— START —

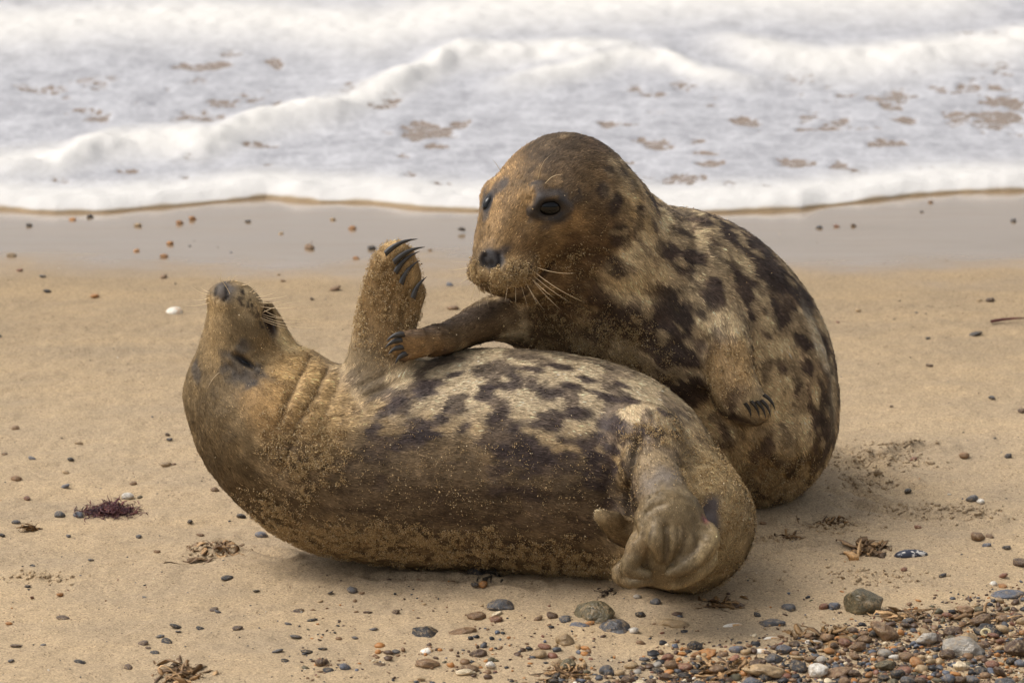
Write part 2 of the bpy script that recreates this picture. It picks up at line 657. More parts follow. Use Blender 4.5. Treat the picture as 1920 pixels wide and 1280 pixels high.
def sea_parts(p):
    x, y = p[:, 0], p[:, 1]
    d = y - shore_y(x)                                        # metres behind the swash edge
    z = -0.035 * np.maximum(np.minimum(y, shore_y(x) + 0.25) - 2.3, 0)
    z = np.maximum(z, -0.10 - 0.002 * np.minimum(y, 100))
    lip = np.sqrt(np.clip(d / 0.06, 0, 1))
    lump = fbm(p3(p, 7, 5), 81, 3)
    z = z + 0.024 * lip * (1 + 0.55 * lump) * np.exp(-np.maximum(d - 0.10, 0) / 0.22) + 0.012 * np.clip(d / 0.3, 0, 1)
    crest = 0.85 * np.exp(-np.maximum(d - 0.16, 0) ** 2 / 0.02)
    for pl, h, wf, wb in RW:
        wob = 0.05 * fbm(np.column_stack([x * 4, x * 0, x * 0]), 83, 3)
        yr = np.interp(x, pl[:, 0], pl[:, 1]) + wob
        fade = sstep(pl[0, 0] - 0.05, pl[0, 0] + 0.25, x) * (1 - sstep(pl[-1, 0] - 0.3, pl[-1, 0] + 0.05, x))
        dy = y - yr
        prof = np.where(dy < 0, np.exp(-(dy / wf) ** 2), np.exp(-(dy / wb) ** 2))
        lum2 = fbm(p3(p, 6, 4), 85, 3)
        z = z + h * fade * prof * (0.75 + 0.7 * lum2)
        crest = np.maximum(crest, fade * np.where(dy < 0, np.exp(-(dy / (wf * 1.3)) ** 2), np.exp(-(dy / (wb * 0.7)) ** 2)))
    chop = sstep(0.1, 0.8, d)
    z = z + chop * (0.010 * fbm(p3(p, 3.0, 2.2), 87, 3) + 0.006 * fbm(p3(p, 14, 9), 88, 4)) + 0.003 * np.clip(crest, 0, 1) * lip * fbm(p3(p, 30, 22), 89, 3)
    hole = np.zeros(len(p))
    wn1 = fbm(p3(p, 11, 9), 91, 4) + 0.6 * fbm(p3(p, 26, 20), 92, 3)
    for c, rx, ry, an in HW:
        u, v = x - c[0], y - c[1]
        u2 = u + 0.25 * v * math.tan(an)
        q = np.sqrt((u2 / rx) ** 2 + (v / ry) ** 2) * 0.8 + 1.0 * wn1
        hole = np.maximum(hole, 1 - sstep(0.65, 1.15, q))
    band = sstep(0.25, 0.6, d) * (1 - sstep(1.4, 2.0, d))
    g = fbm(p3(p, 12, 9), 93, 5)
    hole = np.maximum(hole, band * sstep(0.14, 0.28, g) * 0.8 * sstep(-0.15, 0.35, fbm(p3(p, 1.4), 95, 2) + 0.12 * x))
    far = sstep(2.0, 4.0, d)
    hole = np.maximum(hole, far * sstep(0.32, 0.48, g) * 0.8)
    hole = hole * (1 - 0.9 * np.clip(crest, 0, 1))
    z = z - hole * 0.007
    edge = np.exp(-(np.clip(d, 0, 1) / (0.0065 + 0.005 * fbm(p3(p, 24), 97, 2))) ** 2)
    return z, np.clip(crest, 0, 1), hole, edge


sx = axis(-2.0, 2.0, 0.0095, 4000)
sy = axis(0.06, 3.4, 0.0135, 4000)
sy = np.concatenate([[-0.006, 0.0, 0.0015, 0.004, 0.008, 0.013, 0.020, 0.028, 0.038, 0.049], sy[sy > 0.055]])
V, F = grid_mesh("sea", sx, sy, lambda p: p[:, 0] * 0)
dsh = V[:, 1].copy()
V[:, 1] += shore_y(V[:, 0])
V[:, 2], crest, hole, edge = sea_parts(V[:, :2])
low = dsh < 0.0005
V[low, 2] = beach_z(V[low, :2]) - 0.004
me = mesh_np("sea", V, F)
attr_f(me, "crest", crest)
attr_f(me, "hole", hole)
attr_f(me, "edge", edge)
m = NT("surf_foam")
p = m.pos()
st = m.math('ADD', m.math('MULTIPLY', m.noise(m.map(p, (1.0, 0.55, 1.0)), 9.0, 6, 0.6), 0.6), m.math('MULTIPLY', m.noise(m.map(p, (1.2, 6.0, 1.0)), 3.0, 5, 0.6), 0.4))
bub = m.noise(p, 90.0, 4, 0.7)
lace = m.n("ShaderNodeTexVoronoi", feature='DISTANCE_TO_EDGE')
wv = m.n("ShaderNodeVectorMath", operation='ADD')
m.l(m.map(p, (1.0, 0.6, 1.0)), wv.inputs[0])
m.l(m.mix(1.0, m.noise(p, 14.0, 3, 0.6, True), (0.10, 0.10, 0.10), 'MULTIPLY'), wv.inputs[1])
m.l(wv.outputs[0], lace.inputs['Vector'])
lace.inputs['Scale'].default_value = 22.0
web = m.ramp(lace.outputs['Distance'], [(0.02, 1.0), (0.16, 0.0)])
st = m.math('ADD', m.math('MULTIPLY', st, 0.86), m.math('MULTIPLY', web, 0.10))
flat_ = m.mix(m.ramp(st, [(0.34, 0.0), (0.62, 1.0)]), tuple(srgb(150, 149, 152)), tuple(srgb(186, 185, 187)))
c = m.mix(m.attr("crest", "Fac"), flat_, tuple(srgb(212, 208, 201)))
hf = m.math('ADD', m.attr("hole", "Fac"), m.math('MULTIPLY', m.math('SUBTRACT', m.noise(m.map(p, (1.0, 0.7, 1.0)), 34.0, 4, 0.65), 0.5), 1.1))
hf = m.math('SUBTRACT', hf, m.math('MULTIPLY', web, 0.45))
hf = m.ramp(hf, [(0.34, 0.0), (0.62, 1.0)])
c = m.mix(hf, c, tuple(srgb(134, 117, 101)))
c = m.mix(m.attr("edge", "Fac"), c, tuple(srgb(160, 136, 102)))
m.set(Base_Color=c, Specular_IOR_Level=0.35)
m.put(m.b.inputs["Roughness"], m.math('SUBTRACT', 0.72, m.math('MULTIPLY', hf, 0.5)))
m.put(m.b.inputs["Normal"], m.bump(m.math('ADD', m.math('MULTIPLY', bub, 0.4), st), 0.35, 0.012))
link("sea", me, m.m, label="foaming surf sliding up the sand with broken white crests", kind="structure")
# ------------------------------------------------------------------ seals: skin, coat, fur
def surf_mat(name, rough=0.62, spec=0.25, attr="coat"):
    m = NT(name)
    p = m.pos()
    c = m.attr(attr)
    n1 = m.noise(p, 420.0, 3, 0.6)
    f = m.ramp(n1, [(0.3, 0.72), (0.7, 1.18)])
    w = m.attr("wet", "Fac")
    m.set(Base_Color=m.mix(1.0, c, f, 'MULTIPLY'), Specular_IOR_Level=spec)
    m.put(m.b.inputs["Roughness"], m.math('SUBTRACT', rough, m.math('MULTIPLY', w, 0.34)))
    m.put(m.b.inputs["Normal"], m.bump(n1, 0.35, 0.003))
    return m.m


def fur_mat(name):
    m = NT(name)
    m.set(Base_Color=m.attr("coat"), Roughness=0.5, Specular_IOR_Level=0.18)
    nrm = m.n("ShaderNodeVectorMath", operation='NORMALIZE')
    ge = m.n("ShaderNodeNewGeometry")
    mx = m.n("ShaderNodeMix", data_type='VECTOR')
    mx.inputs[0].default_value = 0.22
    m.l(m.attr("skin_normal", "Vector"), mx.inputs[4])
    m.l(ge.outputs["Normal"], mx.inputs[5])
    m.l(mx.outputs[1], nrm.inputs[0])
    m.put(m.b.inputs["Normal"], nrm.outputs[0])
    return m.m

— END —

Pictures are excluded; output everything else in the data verbatim.

Write part 2 of the bpy script that recreates this picture. It picks up at line 657. More parts follow. Use Blender 4.5. Treat the picture as 1920 pixels wide and 1280 pixels high.
def sea_parts(p):
    x, y = p[:, 0], p[:, 1]
    d = y - shore_y(x)                                        # metres behind the swash edge
    z = -0.035 * np.maximum(np.minimum(y, shore_y(x) + 0.25) - 2.3, 0)
    z = np.maximum(z, -0.10 - 0.002 * np.minimum(y, 100))
    lip = np.sqrt(np.clip(d / 0.06, 0, 1))
    lump = fbm(p3(p, 7, 5), 81, 3)
    z = z + 0.024 * lip * (1 + 0.55 * lump) * np.exp(-np.maximum(d - 0.10, 0) / 0.22) + 0.012 * np.clip(d / 0.3, 0, 1)
    crest = 0.85 * np.exp(-np.maximum(d - 0.16, 0) ** 2 / 0.02)
    for pl, h, wf, wb in RW:
        wob = 0.05 * fbm(np.column_stack([x * 4, x * 0, x * 0]), 83, 3)
        yr = np.interp(x, pl[:, 0], pl[:, 1]) + wob
        fade = sstep(pl[0, 0] - 0.05, pl[0, 0] + 0.25, x) * (1 - sstep(pl[-1, 0] - 0.3, pl[-1, 0] + 0.05, x))
        dy = y - yr
        prof = np.where(dy < 0, np.exp(-(dy / wf) ** 2), np.exp(-(dy / wb) ** 2))
        lum2 = fbm(p3(p, 6, 4), 85, 3)
        z = z + h * fade * prof * (0.75 + 0.7 * lum2)
        crest = np.maximum(crest, fade * np.where(dy < 0, np.exp(-(dy / (wf * 1.3)) ** 2), np.exp(-(dy / (wb * 0.7)) ** 2)))
    chop = sstep(0.1, 0.8, d)
    z = z + chop * (0.010 * fbm(p3(p, 3.0, 2.2), 87, 3) + 0.006 * fbm(p3(p, 14, 9), 88, 4)) + 0.003 * np.clip(crest, 0, 1) * lip * fbm(p3(p, 30, 22), 89, 3)
    hole = np.zeros(len(p))
    wn1 = fbm(p3(p, 11, 9), 91, 4) + 0.6 * fbm(p3(p, 26, 20), 92, 3)
    for c, rx, ry, an in HW:
        u, v = x - c[0], y - c[1]
        u2 = u + 0.25 * v * math.tan(an)
        q = np.sqrt((u2 / rx) ** 2 + (v / ry) ** 2) * 0.8 + 1.0 * wn1
        hole = np.maximum(hole, 1 - sstep(0.65, 1.15, q))
    band = sstep(0.25, 0.6, d) * (1 - sstep(1.4, 2.0, d))
    g = fbm(p3(p, 12, 9), 93, 5)
    hole = np.maximum(hole, band * sstep(0.14, 0.28, g) * 0.8 * sstep(-0.15, 0.35, fbm(p3(p, 1.4), 95, 2) + 0.12 * x))
    far = sstep(2.0, 4.0, d)
    hole = np.maximum(hole, far * sstep(0.32, 0.48, g) * 0.8)
    hole = hole * (1 - 0.9 * np.clip(crest, 0, 1))
    z = z - hole * 0.007
    edge = np.exp(-(np.clip(d, 0, 1) / (0.0065 + 0.005 * fbm(p3(p, 24), 97, 2))) ** 2)
    return z, np.clip(crest, 0, 1), hole, edge


sx = axis(-2.0, 2.0, 0.0095, 4000)
sy = axis(0.06, 3.4, 0.0135, 4000)
sy = np.concatenate([[-0.006, 0.0, 0.0015, 0.004, 0.008, 0.013, 0.020, 0.028, 0.038, 0.049], sy[sy > 0.055]])
V, F = grid_mesh("sea", sx, sy, lambda p: p[:, 0] * 0)
dsh = V[:, 1].copy()
V[:, 1] += shore_y(V[:, 0])
V[:, 2], crest, hole, edge = sea_parts(V[:, :2])
low = dsh < 0.0005
V[low, 2] = beach_z(V[low, :2]) - 0.004
me = mesh_np("sea", V, F)
attr_f(me, "crest", crest)
attr_f(me, "hole", hole)
attr_f(me, "edge", edge)
m = NT("surf_foam")
p = m.pos()
st = m.math('ADD', m.math('MULTIPLY', m.noise(m.map(p, (1.0, 0.55, 1.0)), 9.0, 6, 0.6), 0.6), m.math('MULTIPLY', m.noise(m.map(p, (1.2, 6.0, 1.0)), 3.0, 5, 0.6), 0.4))
bub = m.noise(p, 90.0, 4, 0.7)
lace = m.n("ShaderNodeTexVoronoi", feature='DISTANCE_TO_EDGE')
wv = m.n("ShaderNodeVectorMath", operation='ADD')
m.l(m.map(p, (1.0, 0.6, 1.0)), wv.inputs[0])
m.l(m.mix(1.0, m.noise(p, 14.0, 3, 0.6, True), (0.10, 0.10, 0.10), 'MULTIPLY'), wv.inputs[1])
m.l(wv.outputs[0], lace.inputs['Vector'])
lace.inputs['Scale'].default_value = 22.0
web = m.ramp(lace.outputs['Distance'], [(0.02, 1.0), (0.16, 0.0)])
st = m.math('ADD', m.math('MULTIPLY', st, 0.86), m.math('MULTIPLY', web, 0.10))
flat_ = m.mix(m.ramp(st, [(0.34, 0.0), (0.62, 1.0)]), tuple(srgb(150, 149, 152)), tuple(srgb(186, 185, 187)))
c = m.mix(m.attr("crest", "Fac"), flat_, tuple(srgb(212, 208, 201)))
hf = m.math('ADD', m.attr("hole", "Fac"), m.math('MULTIPLY', m.math('SUBTRACT', m.noise(m.map(p, (1.0, 0.7, 1.0)), 34.0, 4, 0.65), 0.5), 1.1))
hf = m.math('SUBTRACT', hf, m.math('MULTIPLY', web, 0.45))
hf = m.ramp(hf, [(0.34, 0.0), (0.62, 1.0)])
c = m.mix(hf, c, tuple(srgb(134, 117, 101)))
c = m.mix(m.attr("edge", "Fac"), c, tuple(srgb(160, 136, 102)))
m.set(Base_Color=c, Specular_IOR_Level=0.35)
m.put(m.b.inputs["Roughness"], m.math('SUBTRACT', 0.72, m.math('MULTIPLY', hf, 0.5)))
m.put(m.b.inputs["Normal"], m.bump(m.math('ADD', m.math('MULTIPLY', bub, 0.4), st), 0.35, 0.012))
link("sea", me, m.m, label="foaming surf sliding up the sand with broken white crests", kind="structure")
# ------------------------------------------------------------------ seals: skin, coat, fur
def surf_mat(name, rough=0.62, spec=0.25, attr="coat"):
    m = NT(name)
    p = m.pos()
    c = m.attr(attr)
    n1 = m.noise(p, 420.0, 3, 0.6)
    f = m.ramp(n1, [(0.3, 0.72), (0.7, 1.18)])
    w = m.attr("wet", "Fac")
    m.set(Base_Color=m.mix(1.0, c, f, 'MULTIPLY'), Specular_IOR_Level=spec)
    m.put(m.b.inputs["Roughness"], m.math('SUBTRACT', rough, m.math('MULTIPLY', w, 0.34)))
    m.put(m.b.inputs["Normal"], m.bump(n1, 0.35, 0.003))
    return m.m


def fur_mat(name):
    m = NT(name)
    m.set(Base_Color=m.attr("coat"), Roughness=0.5, Specular_IOR_Level=0.18)
    nrm = m.n("ShaderNodeVectorMath", operation='NORMALIZE')
    ge = m.n("ShaderNodeNewGeometry")
    mx = m.n("ShaderNodeMix", data_type='VECTOR')
    mx.inputs[0].default_value = 0.22
    m.l(m.attr("skin_normal", "Vector"), mx.inputs[4])
    m.l(ge.outputs["Normal"], mx.inputs[5])
    m.l(mx.outputs[1], nrm.inputs[0])
    m.put(m.b.inputs["Normal"], nrm.outputs[0])
    return m.m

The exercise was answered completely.